TASK:
Repeat each line of the material below exactly as it appears, minus any pictures.

------ PROVIDED MATERIAL

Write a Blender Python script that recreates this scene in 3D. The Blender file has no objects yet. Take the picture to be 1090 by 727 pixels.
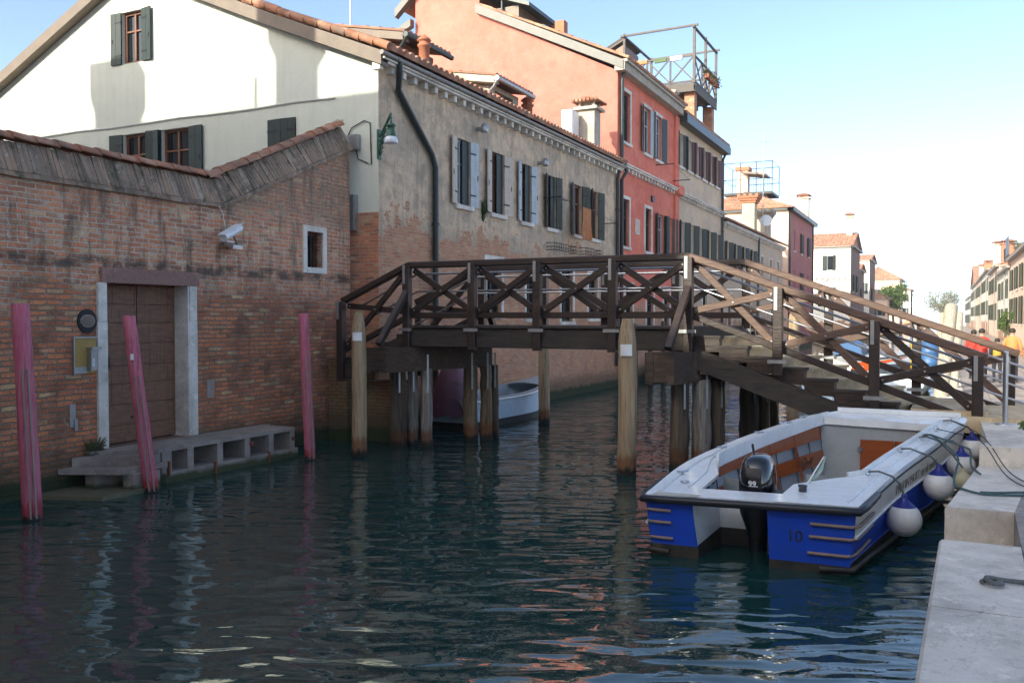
import bpy, math, random
from mathutils import Vector, Matrix, noise
random.seed(7)
R=math.radians
scene=bpy.context.scene
COL=scene.collection
V=Vector
# ------------------------------------------------------------------ nodes / materials
def newmat(name):
    m=bpy.data.materials.new(name); m.use_nodes=True
    nt=m.node_tree; b=nt.nodes['Principled BSDF']
    return m,nt,b
class N:
    def __init__(s,nt): s.nt=nt
    def n(s,t,**k):
        o=s.nt.nodes.new('ShaderNode'+t)
        for a,b in k.items(): setattr(o,a,b)
        return o
    def l(s,a,b): s.nt.links.new(a,b)
    def inp(s,sock,v):
        if hasattr(v,'is_output'): s.l(v,sock)
        else: sock.default_value=v
    def math(s,op,a,b=0.0,c=None,clamp=False):
        o=s.n('Math',operation=op); o.use_clamp=clamp
        s.inp(o.inputs[0],a); s.inp(o.inputs[1],b)
        if c is not None: s.inp(o.inputs[2],c)
        return o.outputs[0]
    def pos(s):
        if not hasattr(s,'_p'): s._p=s.n('NewGeometry').outputs['Position']
        return s._p
    def nor(s):
        return s.n('NewGeometry').outputs['True Normal']
    def sep(s,v):
        o=s.n('SeparateXYZ'); s.l(v,o.inputs[0]); return o.outputs
    def comb(s,x=0.,y=0.,z=0.):
        o=s.n('CombineXYZ'); s.inp(o.inputs[0],x); s.inp(o.inputs[1],y); s.inp(o.inputs[2],z); return o.outputs[0]
    def scaled(s,v,sc):
        o=s.n('VectorMath',operation='MULTIPLY'); s.l(v,o.inputs[0]); o.inputs[1].default_value=sc; return o.outputs[0]
    def vadd(s,a,b):
        o=s.n('VectorMath',operation='ADD'); s.inp(o.inputs[0],a); s.inp(o.inputs[1],b); return o.outputs[0]
    def noise(s,v,scale,detail=4,rough=.55,out='Fac',dist=0):
        o=s.n('TexNoise'); s.l(v,o.inputs['Vector']); o.inputs['Scale'].default_value=scale
        o.inputs['Detail'].default_value=detail; o.inputs['Roughness'].default_value=rough; o.inputs['Distortion'].default_value=dist
        return o.outputs[out]
    def ramp(s,f,stops,interp='LINEAR'):
        o=s.n('ValToRGB'); s.inp(o.inputs[0],f); cr=o.color_ramp; cr.interpolation=interp
        while len(cr.elements)<len(stops): cr.elements.new(.5)
        for e,(p,c) in zip(cr.elements,stops):
            e.position=p; e.color=(c,c,c,1) if isinstance(c,(int,float)) else (*c,1)
        return o.outputs[0]
    def mix(s,f,a,b,mode='MIX'):
        o=s.n('Mix',data_type='RGBA',blend_type=mode); o.clamp_factor=True
        s.inp(o.inputs[0],f)
        for i,v in ((6,a),(7,b)):
            if hasattr(v,'is_output'): s.l(v,o.inputs[i])
            else: o.inputs[i].default_value=(*v,1)
        return o.outputs[2]
    def smooth(s,f,a,b):
        o=s.n('MapRange',interpolation_type='SMOOTHSTEP'); s.inp(o.inputs[0],f)
        o.inputs[1].default_value=a; o.inputs[2].default_value=b; o.inputs[3].default_value=0; o.inputs[4].default_value=1
        return o.outputs[0]
    def bump(s,h,strength,dist,bsdf,prev=None):
        o=s.n('Bump'); s.l(h,o.inputs['Height']); o.inputs['Strength'].default_value=strength; o.inputs['Distance'].default_value=dist
        if prev is not None: s.l(prev,o.inputs['Normal'])
        if bsdf is not None: s.l(o.outputs[0],bsdf.inputs['Normal'])
        return o.outputs[0]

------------

SOLUTION TO THE EXERCISE:
Write a Blender Python script that recreates this scene in 3D. The Blender file has no objects yet. Take the picture to be 1090 by 727 pixels.
import bpy, math, random
from mathutils import Vector, Matrix, noise
random.seed(7)
R=math.radians
scene=bpy.context.scene
COL=scene.collection
V=Vector
# ------------------------------------------------------------------ nodes / materials
def newmat(name):
    m=bpy.data.materials.new(name); m.use_nodes=True
    nt=m.node_tree; b=nt.nodes['Principled BSDF']
    return m,nt,b
class N:
    def __init__(s,nt): s.nt=nt
    def n(s,t,**k):
        o=s.nt.nodes.new('ShaderNode'+t)
        for a,b in k.items(): setattr(o,a,b)
        return o
    def l(s,a,b): s.nt.links.new(a,b)
    def inp(s,sock,v):
        if hasattr(v,'is_output'): s.l(v,sock)
        else: sock.default_value=v
    def math(s,op,a,b=0.0,c=None,clamp=False):
        o=s.n('Math',operation=op); o.use_clamp=clamp
        s.inp(o.inputs[0],a); s.inp(o.inputs[1],b)
        if c is not None: s.inp(o.inputs[2],c)
        return o.outputs[0]
    def pos(s):
        if not hasattr(s,'_p'): s._p=s.n('NewGeometry').outputs['Position']
        return s._p
    def nor(s):
        return s.n('NewGeometry').outputs['True Normal']
    def sep(s,v):
        o=s.n('SeparateXYZ'); s.l(v,o.inputs[0]); return o.outputs
    def comb(s,x=0.,y=0.,z=0.):
        o=s.n('CombineXYZ'); s.inp(o.inputs[0],x); s.inp(o.inputs[1],y); s.inp(o.inputs[2],z); return o.outputs[0]
    def scaled(s,v,sc):
        o=s.n('VectorMath',operation='MULTIPLY'); s.l(v,o.inputs[0]); o.inputs[1].default_value=sc; return o.outputs[0]
    def vadd(s,a,b):
        o=s.n('VectorMath',operation='ADD'); s.inp(o.inputs[0],a); s.inp(o.inputs[1],b); return o.outputs[0]
    def noise(s,v,scale,detail=4,rough=.55,out='Fac',dist=0):
        o=s.n('TexNoise'); s.l(v,o.inputs['Vector']); o.inputs['Scale'].default_value=scale
        o.inputs['Detail'].default_value=detail; o.inputs['Roughness'].default_value=rough; o.inputs['Distortion'].default_value=dist
        return o.outputs[out]
    def ramp(s,f,stops,interp='LINEAR'):
        o=s.n('ValToRGB'); s.inp(o.inputs[0],f); cr=o.color_ramp; cr.interpolation=interp
        while len(cr.elements)<len(stops): cr.elements.new(.5)
        for e,(p,c) in zip(cr.elements,stops):
            e.position=p; e.color=(c,c,c,1) if isinstance(c,(int,float)) else (*c,1)
        return o.outputs[0]
    def mix(s,f,a,b,mode='MIX'):
        o=s.n('Mix',data_type='RGBA',blend_type=mode); o.clamp_factor=True
        s.inp(o.inputs[0],f)
        for i,v in ((6,a),(7,b)):
            if hasattr(v,'is_output'): s.l(v,o.inputs[i])
            else: o.inputs[i].default_value=(*v,1)
        return o.outputs[2]
    def smooth(s,f,a,b):
        o=s.n('MapRange',interpolation_type='SMOOTHSTEP'); s.inp(o.inputs[0],f)
        o.inputs[1].default_value=a; o.inputs[2].default_value=b; o.inputs[3].default_value=0; o.inputs[4].default_value=1
        return o.outputs[0]
    def bump(s,h,strength,dist,bsdf,prev=None):
        o=s.n('Bump'); s.l(h,o.inputs['Height']); o.inputs['Strength'].default_value=strength; o.inputs['Distance'].default_value=dist
        if prev is not None: s.l(prev,o.inputs['Normal'])
        if bsdf is not None: s.l(o.outputs[0],bsdf.inputs['Normal'])
        return o.outputs[0]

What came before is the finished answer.